Regarding the title problem,
I have historically been too hasty to go from “other people seem very wrong on this topic” to “I am right on this topic”
I think it’s helpful here to switch from binary wrong/right language to continuous language. We can talk of degrees of wrongness and rightness.
Consider people who are smarter than those they usually argue with, in the specific sense of “smarter” where we mean they produce more-correct, better-informed, or more-logical arguments and objections. These people probably have some (binarily) wrong ideas. The people they usually argue with, however, are likely to be (by degrees) wronger.
When the other people are wronger, the smart person is in fact righter. So I think, as far as you were thinking in terms of degrees of wrongness and rightness, it would be perfectly fair for you to have had the sense you did. It wouldn’t have been a hasty generalization. And if you stopped to consider whether there might exist views that are even righter still, you’d probably conclude there are.
The r/achipelago subreddit is quite small but exists for hobbyists to share designs for alternative political systems and to consider the effects the alternatives would have. Most of what’s there right now is about electoral systems rather than full institutional structures. Some posts include links to resources, such as one of my favorites, The Electoral System Design Handbook, which describes case studies of several countries and the typical good and bad effects of different design decisions.
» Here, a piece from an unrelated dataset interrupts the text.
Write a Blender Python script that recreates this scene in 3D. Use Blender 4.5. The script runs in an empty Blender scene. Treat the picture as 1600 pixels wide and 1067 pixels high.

“Ideal governance” depends on what ideals you’re aiming for, of course. There have been proposed improvements to futarchy such as this one, which picks utilitarianism as its explicit ideal. An explicitly virtue theorist option could be to modernize Plato’s Republic instead. Granted, these are extreme examples. For more sober-minded investigation into ideal governance, you’d of course want to start with criteria that are well-defined and pragmatic, rather than broad philosophical or ideological traditions.